L’eau : l’article 5 de cette proposition de loi vise à faciliter le déploiement des méga-bassines dans les zones affectées d’un déficit d’eau. Les ouvrages de stockage d’eau et les prélèvements sur les eaux superficielles et souterraines seraient présumés répondre au besoin en eau des agriculteurs. Or, les méga-bassines constituent un accaparement de la ressource en eau au détriment de la majorité des usagers et des agriculteurs. Seules les productions très gourmandes en eau seraient priorisées par ces ouvrages, symboles d’une mal-adaptation au manque d’eau et au changement climatique alors que la priorité devrait être à l’accompagnement des agriculteurs dans des pratiques moins consommatrices en eau.
L’agrandissement des élevages industriels : l’article 3 vise à faciliter l’implantation et l’agrandissement des grands élevages industriels, relevant des installations classées pour la protection de l’environnement (ICPE) soumises à autorisation. Si cette loi était votée, les seuils pour soumettre obligatoirement un élevage à une procédure d’autorisation augmenteraient considérablement et passeraient :
- Pour les volailles : de 40 000 à 85 000 emplacements – soit plus du double.

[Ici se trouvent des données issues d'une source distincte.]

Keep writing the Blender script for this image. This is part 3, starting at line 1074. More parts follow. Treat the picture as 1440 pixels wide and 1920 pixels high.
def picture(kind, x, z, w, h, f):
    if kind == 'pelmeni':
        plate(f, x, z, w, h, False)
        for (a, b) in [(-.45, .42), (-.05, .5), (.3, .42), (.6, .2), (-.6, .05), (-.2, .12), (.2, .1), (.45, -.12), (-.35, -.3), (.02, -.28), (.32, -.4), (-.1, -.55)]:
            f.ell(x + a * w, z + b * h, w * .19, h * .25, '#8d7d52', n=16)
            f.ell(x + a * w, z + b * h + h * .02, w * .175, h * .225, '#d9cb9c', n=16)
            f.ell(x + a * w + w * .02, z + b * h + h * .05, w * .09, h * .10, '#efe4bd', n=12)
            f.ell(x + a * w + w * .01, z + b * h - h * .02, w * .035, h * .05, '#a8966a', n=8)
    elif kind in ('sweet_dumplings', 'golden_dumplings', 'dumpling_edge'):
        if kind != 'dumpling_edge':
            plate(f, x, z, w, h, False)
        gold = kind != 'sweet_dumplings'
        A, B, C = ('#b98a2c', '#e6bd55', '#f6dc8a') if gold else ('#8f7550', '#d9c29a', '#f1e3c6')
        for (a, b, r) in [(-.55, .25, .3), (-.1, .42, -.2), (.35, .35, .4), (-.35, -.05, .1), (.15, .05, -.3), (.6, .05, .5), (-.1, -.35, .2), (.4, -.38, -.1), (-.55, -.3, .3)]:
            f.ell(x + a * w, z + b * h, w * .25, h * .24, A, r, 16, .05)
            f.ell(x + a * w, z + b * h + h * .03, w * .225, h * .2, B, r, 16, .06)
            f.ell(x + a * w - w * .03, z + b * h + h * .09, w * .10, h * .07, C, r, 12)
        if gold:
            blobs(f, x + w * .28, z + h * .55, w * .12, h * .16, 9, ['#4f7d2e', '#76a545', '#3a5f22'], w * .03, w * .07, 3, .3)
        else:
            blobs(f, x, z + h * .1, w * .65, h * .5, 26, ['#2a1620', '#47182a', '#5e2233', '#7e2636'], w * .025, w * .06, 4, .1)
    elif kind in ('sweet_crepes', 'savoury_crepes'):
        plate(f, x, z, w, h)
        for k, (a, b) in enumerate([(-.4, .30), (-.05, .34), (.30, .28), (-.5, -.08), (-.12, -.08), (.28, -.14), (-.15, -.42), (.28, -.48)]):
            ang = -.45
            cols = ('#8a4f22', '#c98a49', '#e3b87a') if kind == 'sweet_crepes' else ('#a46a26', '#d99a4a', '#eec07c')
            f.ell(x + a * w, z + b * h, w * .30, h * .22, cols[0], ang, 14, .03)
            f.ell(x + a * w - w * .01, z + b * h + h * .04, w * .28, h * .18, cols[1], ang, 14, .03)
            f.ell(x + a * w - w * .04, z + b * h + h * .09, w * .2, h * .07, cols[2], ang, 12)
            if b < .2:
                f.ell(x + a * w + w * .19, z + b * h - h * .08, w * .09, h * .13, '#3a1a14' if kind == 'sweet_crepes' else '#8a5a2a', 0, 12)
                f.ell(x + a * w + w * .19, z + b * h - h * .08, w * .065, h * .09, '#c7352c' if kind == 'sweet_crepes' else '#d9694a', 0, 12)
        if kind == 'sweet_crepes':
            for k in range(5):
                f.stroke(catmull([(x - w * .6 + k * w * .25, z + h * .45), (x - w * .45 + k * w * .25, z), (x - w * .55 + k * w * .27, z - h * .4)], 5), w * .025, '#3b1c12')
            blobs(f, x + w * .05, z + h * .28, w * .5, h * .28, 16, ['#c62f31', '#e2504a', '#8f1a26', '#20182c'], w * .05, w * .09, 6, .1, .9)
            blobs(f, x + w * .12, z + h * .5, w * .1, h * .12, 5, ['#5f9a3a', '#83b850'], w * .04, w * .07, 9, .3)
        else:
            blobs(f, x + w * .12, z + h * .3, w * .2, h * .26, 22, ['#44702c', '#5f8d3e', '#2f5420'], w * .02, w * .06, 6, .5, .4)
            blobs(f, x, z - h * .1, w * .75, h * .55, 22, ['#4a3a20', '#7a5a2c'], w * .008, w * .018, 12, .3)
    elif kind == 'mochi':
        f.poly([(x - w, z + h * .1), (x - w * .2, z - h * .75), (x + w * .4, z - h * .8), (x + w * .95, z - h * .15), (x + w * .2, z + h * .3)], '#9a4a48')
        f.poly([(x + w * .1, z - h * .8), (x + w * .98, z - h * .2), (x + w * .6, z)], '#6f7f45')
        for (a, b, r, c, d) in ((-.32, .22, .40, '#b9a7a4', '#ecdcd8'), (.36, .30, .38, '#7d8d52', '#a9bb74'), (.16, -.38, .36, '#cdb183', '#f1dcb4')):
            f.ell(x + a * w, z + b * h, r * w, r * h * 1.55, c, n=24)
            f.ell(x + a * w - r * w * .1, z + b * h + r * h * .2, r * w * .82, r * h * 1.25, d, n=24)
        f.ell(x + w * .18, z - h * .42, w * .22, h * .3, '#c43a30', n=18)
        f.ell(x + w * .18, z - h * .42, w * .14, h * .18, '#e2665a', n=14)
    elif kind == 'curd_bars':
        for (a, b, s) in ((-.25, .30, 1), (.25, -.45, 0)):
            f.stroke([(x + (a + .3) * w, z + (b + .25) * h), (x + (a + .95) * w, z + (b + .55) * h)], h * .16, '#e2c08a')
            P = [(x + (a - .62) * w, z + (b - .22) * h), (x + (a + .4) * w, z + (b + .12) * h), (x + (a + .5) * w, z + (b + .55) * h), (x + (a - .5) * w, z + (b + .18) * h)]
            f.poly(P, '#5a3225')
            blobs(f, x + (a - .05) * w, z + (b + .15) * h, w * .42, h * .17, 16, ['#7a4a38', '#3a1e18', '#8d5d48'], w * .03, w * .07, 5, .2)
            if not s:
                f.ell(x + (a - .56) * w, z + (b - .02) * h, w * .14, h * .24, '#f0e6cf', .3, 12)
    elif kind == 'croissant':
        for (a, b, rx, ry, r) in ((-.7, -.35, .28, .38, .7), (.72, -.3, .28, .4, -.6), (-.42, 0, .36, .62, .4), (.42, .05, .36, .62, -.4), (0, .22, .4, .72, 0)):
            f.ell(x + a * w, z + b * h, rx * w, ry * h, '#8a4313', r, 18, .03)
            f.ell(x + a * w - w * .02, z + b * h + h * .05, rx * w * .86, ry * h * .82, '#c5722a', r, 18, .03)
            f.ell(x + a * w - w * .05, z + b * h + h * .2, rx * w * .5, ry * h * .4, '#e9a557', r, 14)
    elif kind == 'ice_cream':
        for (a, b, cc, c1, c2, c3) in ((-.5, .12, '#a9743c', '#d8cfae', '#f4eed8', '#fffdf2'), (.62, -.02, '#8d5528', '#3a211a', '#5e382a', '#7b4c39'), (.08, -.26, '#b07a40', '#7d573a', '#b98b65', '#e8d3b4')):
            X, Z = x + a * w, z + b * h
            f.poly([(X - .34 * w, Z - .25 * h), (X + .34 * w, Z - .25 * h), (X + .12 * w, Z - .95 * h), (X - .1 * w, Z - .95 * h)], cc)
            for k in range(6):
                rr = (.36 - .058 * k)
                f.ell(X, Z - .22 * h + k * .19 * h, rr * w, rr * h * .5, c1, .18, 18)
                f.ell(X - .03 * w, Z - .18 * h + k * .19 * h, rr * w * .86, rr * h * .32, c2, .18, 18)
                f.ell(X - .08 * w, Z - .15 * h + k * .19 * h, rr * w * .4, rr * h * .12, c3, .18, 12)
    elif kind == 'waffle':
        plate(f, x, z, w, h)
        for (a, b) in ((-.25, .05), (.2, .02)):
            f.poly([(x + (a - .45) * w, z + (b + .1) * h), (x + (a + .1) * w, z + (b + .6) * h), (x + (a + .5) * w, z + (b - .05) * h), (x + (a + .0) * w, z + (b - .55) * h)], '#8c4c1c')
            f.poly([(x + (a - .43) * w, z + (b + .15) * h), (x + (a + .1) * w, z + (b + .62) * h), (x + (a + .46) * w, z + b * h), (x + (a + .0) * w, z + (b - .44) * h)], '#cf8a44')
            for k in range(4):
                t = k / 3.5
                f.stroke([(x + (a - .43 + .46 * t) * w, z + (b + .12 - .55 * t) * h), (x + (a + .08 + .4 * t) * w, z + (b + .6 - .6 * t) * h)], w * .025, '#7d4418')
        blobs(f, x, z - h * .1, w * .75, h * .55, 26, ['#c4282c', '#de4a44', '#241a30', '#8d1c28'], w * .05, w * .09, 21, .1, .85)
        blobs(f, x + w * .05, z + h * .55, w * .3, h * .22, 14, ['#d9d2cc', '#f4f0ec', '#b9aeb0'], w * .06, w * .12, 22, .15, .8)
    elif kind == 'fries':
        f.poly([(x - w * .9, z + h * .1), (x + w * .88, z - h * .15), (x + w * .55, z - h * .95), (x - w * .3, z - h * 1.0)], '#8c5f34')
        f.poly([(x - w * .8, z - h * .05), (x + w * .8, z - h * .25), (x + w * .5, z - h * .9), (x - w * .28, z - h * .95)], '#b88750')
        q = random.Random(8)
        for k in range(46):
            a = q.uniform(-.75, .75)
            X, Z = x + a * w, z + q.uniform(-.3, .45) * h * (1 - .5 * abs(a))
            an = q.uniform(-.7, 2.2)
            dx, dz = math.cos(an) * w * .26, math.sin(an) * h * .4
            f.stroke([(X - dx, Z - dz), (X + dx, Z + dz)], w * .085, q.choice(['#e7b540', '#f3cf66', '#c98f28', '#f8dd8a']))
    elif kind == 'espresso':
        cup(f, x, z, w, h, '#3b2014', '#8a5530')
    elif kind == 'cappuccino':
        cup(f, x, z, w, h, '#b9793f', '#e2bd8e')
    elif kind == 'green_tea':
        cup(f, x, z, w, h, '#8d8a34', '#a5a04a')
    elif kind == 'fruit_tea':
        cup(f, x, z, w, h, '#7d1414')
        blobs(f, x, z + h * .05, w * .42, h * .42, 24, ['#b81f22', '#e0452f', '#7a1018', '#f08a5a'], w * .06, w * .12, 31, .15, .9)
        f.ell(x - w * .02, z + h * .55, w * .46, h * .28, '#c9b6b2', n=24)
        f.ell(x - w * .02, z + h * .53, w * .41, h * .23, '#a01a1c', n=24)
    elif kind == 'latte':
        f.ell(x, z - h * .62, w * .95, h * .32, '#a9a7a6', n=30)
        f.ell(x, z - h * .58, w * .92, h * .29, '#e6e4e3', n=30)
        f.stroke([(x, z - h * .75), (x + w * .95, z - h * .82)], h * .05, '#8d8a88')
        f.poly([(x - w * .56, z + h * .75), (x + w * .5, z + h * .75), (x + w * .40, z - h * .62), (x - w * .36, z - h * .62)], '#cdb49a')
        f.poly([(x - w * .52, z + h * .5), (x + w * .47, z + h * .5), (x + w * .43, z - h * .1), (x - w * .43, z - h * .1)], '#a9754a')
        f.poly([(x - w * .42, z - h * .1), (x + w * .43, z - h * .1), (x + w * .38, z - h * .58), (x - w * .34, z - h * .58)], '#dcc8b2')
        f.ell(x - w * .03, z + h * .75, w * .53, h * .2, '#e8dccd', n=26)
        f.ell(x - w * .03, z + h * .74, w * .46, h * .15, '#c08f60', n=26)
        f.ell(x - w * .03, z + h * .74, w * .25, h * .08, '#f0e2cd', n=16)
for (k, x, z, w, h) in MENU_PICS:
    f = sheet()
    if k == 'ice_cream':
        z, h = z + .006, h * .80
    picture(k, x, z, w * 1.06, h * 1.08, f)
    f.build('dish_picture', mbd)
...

- Pour les porcs : de 2 000 à 3 000 emplacements – soit 50% de plus.
- Pour les élevages bovins : les seuils sont actuellement de 400 pour les vaches laitières et de 800 pour les bovins à l’engraissement. Les seuils seraient réhaussés par Décret ou, pire encore, ces élevages pourraient être exonérés de ces procédures.
Au final, une telle mesure visant à simplifier les procédures pour agrandir les élevages, ne « bénéficierait » qu’à une extrême minorité des exploitations (moins de 2% des exploitations sont aujourd’hui soumises à autorisation), généralement aux plus grandes qui sont déjà les mieux loties économiquement. Pire, ce choix aura pour conséquence d’aggraver la chute des exploitations familiales qu’on connait en Aveyron. En effet, la plupart des exploitations de notre département sont très loin d’atteindre ces seuils. Elles se retrouveraient alors en concurrence directe avec d’immenses ferme-usines en France et ne pourraient de toute évidence pas lutter avec à armes égales.
Il me semble d’intérêt général de refuser ces reculs pour défendre une agriculture familiale rémunératrice. C’est pourquoi je continuerai à proposer et voter pour :
- Des prix planchers rémunérateurs et une régulation des prix
- L’encadrement des profits de la grande distribution
- L’augmentation du budget de l’agriculture, notamment pour l’installation-transmission
- Un accompagnement concret pour effacer les dettes des paysans engagés dans la transition agro-écologique
- Une opposition à tous les traités de libre-échanges, notamment le Mercosur, sans conditions fumeuses.